┏━━

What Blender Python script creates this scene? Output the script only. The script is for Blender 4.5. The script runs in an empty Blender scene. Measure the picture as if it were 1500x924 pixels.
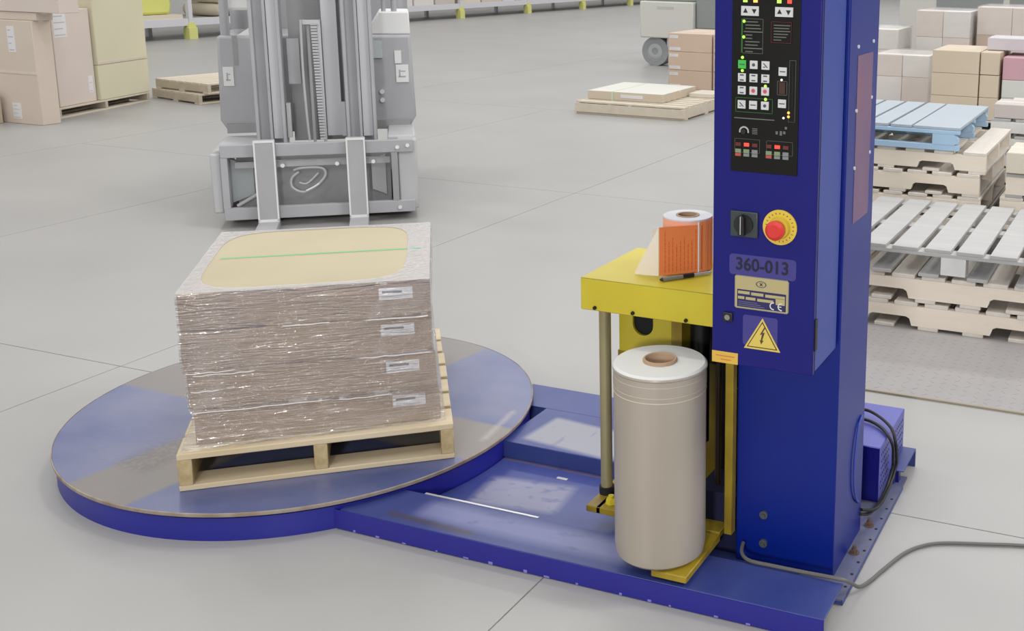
import bpy, math, random
from mathutils import Vector, Matrix
random.seed(7)
S = bpy.context.scene
COL = S.collection
PI = math.pi

# ------------------------------------------------------------------ camera
cd = bpy.data.cameras.new('camera'); cam = bpy.data.objects.new('camera', cd); COL.objects.link(cam)
yaw, pit, rol = -0.347227, 0.199695, 0.0181667
fwd = Vector((math.sin(yaw)*math.cos(pit), math.cos(yaw)*math.cos(pit), -math.sin(pit)))
rt = Vector((math.cos(yaw), -math.sin(yaw), 0)); up = rt.cross(fwd)
r2 = rt*math.cos(rol)+up*math.sin(rol); u2 = -rt*math.sin(rol)+up*math.cos(rol)
cam.matrix_world = Matrix(((r2.x, u2.x, -fwd.x, 2.935), (r2.y, u2.y, -fwd.y, -3.080), (r2.z, u2.z, -fwd.z, 1.7895), (0, 0, 0, 1)))
cd.sensor_width = 36; cd.lens = 1608.98/1500*36
cd.shift_x = -(1123.12-750)/1500; cd.shift_y = -(462-262.2)/1500
cd.clip_end = 200
S.camera = cam

# ------------------------------------------------------------------ world, light, exposure
w = bpy.data.worlds.new('world'); S.world = w; w.use_nodes = True
bg = w.node_tree.nodes['Background']; bg.inputs[0].default_value = (.97, .98, 1, 1); bg.inputs[1].default_value = .80
def area(loc, size, power, target, col=(1, 1, 1)):
    l = bpy.data.lights.new('unseen_light', 'AREA'); l.shape = 'RECTANGLE'; l.size, l.size_y = size; l.energy = power; l.color = col
    o = bpy.data.objects.new('unseen_light', l); COL.objects.link(o); o.location = loc
    o.rotation_euler = (Vector(target)-Vector(loc)).to_track_quat('-Z', 'Y').to_euler()
for gx in (-13, -6, 1, 8):            # unseen grid of ceiling lamps, added for even light
    for gy in (-6, 2.5, 11, 19.5, 28, 36.5): area((gx, gy, 8.0), (1.6, .6), 100, (gx, gy+.01, 0), (1, .985, .96))
area((7.0, 1.5, 5.5), (2.0, 2.0), 150, (2.0, 0, .5))
area((3.1, -5.8, 2.1), (.5, .5), 120, (.2, -.5, .5))  # unseen low lamp added only to raise glints on the stretch film
S.view_settings.view_transform = 'Standard'; S.view_settings.look = 'None'
S.view_settings.exposure = 0.15; S.view_settings.gamma = 1.0; S.view_settings.use_curve_mapping = False

# ------------------------------------------------------------------ materials
def lin(c): return tuple(((x/255)/12.92 if x <= 10 else ((x/255+.055)/1.055)**2.4) for x in c)+(1,)
MATS = {}
def mat(name, rgb, rough=.6, metal=0., var=0., vscale=(6, 6, 6), rgb2=None, bump=0., bscale=None, spec=.5, emit=0, detail=4, coords='Object'):
    if name in MATS: return MATS[name]
    m = bpy.data.materials.new(name); m.use_nodes = True; nt = m.node_tree; b = nt.nodes['Principled BSDF']
    b.inputs['Roughness'].default_value = rough; b.inputs['Metallic'].default_value = metal
    b.inputs['Specular IOR Level'].default_value = spec
    b.inputs['Base Color'].default_value = lin(rgb)
    if emit: b.inputs['Emission Color'].default_value = lin(rgb); b.inputs['Emission Strength'].default_value = emit
    if var or bump:
        tc = nt.nodes.new('ShaderNodeTexCoord'); mp = nt.nodes.new('ShaderNodeMapping'); mp.inputs['Scale'].default_value = vscale
        nz = nt.nodes.new('ShaderNodeTexNoise'); nz.inputs['Scale'].default_value = 1; nz.inputs['Detail'].default_value = detail
        nt.links.new(tc.outputs[coords], mp.inputs[0]); nt.links.new(mp.outputs[0], nz.inputs['Vector'])
        if var:
            r = nt.nodes.new('ShaderNodeValToRGB'); r.color_ramp.elements[0].position = .5-.25; r.color_ramp.elements[1].position = .5+.25
            a = lin(rgb); c2 = lin(rgb2) if rgb2 else tuple(min(1, x*(1-var)) for x in a[:3])+(1,)
            r.color_ramp.elements[0].color = c2; r.color_ramp.elements[1].color = a
            nt.links.new(nz.outputs[0], r.inputs[0]); nt.links.new(r.outputs[0], b.inputs['Base Color'])
        if bump:
            src = nz
            if bscale:
                m2 = nt.nodes.new('ShaderNodeMapping'); m2.inputs['Scale'].default_value = bscale
                src = nt.nodes.new('ShaderNodeTexNoise'); src.inputs['Scale'].default_value = 1; src.inputs['Detail'].default_value = 4
                nt.links.new(tc.outputs[coords], m2.inputs[0]); nt.links.new(m2.outputs[0], src.inputs['Vector'])
            bp = nt.nodes.new('ShaderNodeBump'); bp.inputs['Strength'].default_value = bump; bp.inputs['Distance'].default_value = .01
            nt.links.new(src.outputs[0], bp.inputs['Height']); nt.links.new(bp.outputs[0], b.inputs['Normal'])
    MATS[name] = m; return m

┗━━

PROBLEM TO WORK ON:
Each line that contains the word "scene" counts toward the total; give only that total.

WRITTEN ANSWER:
2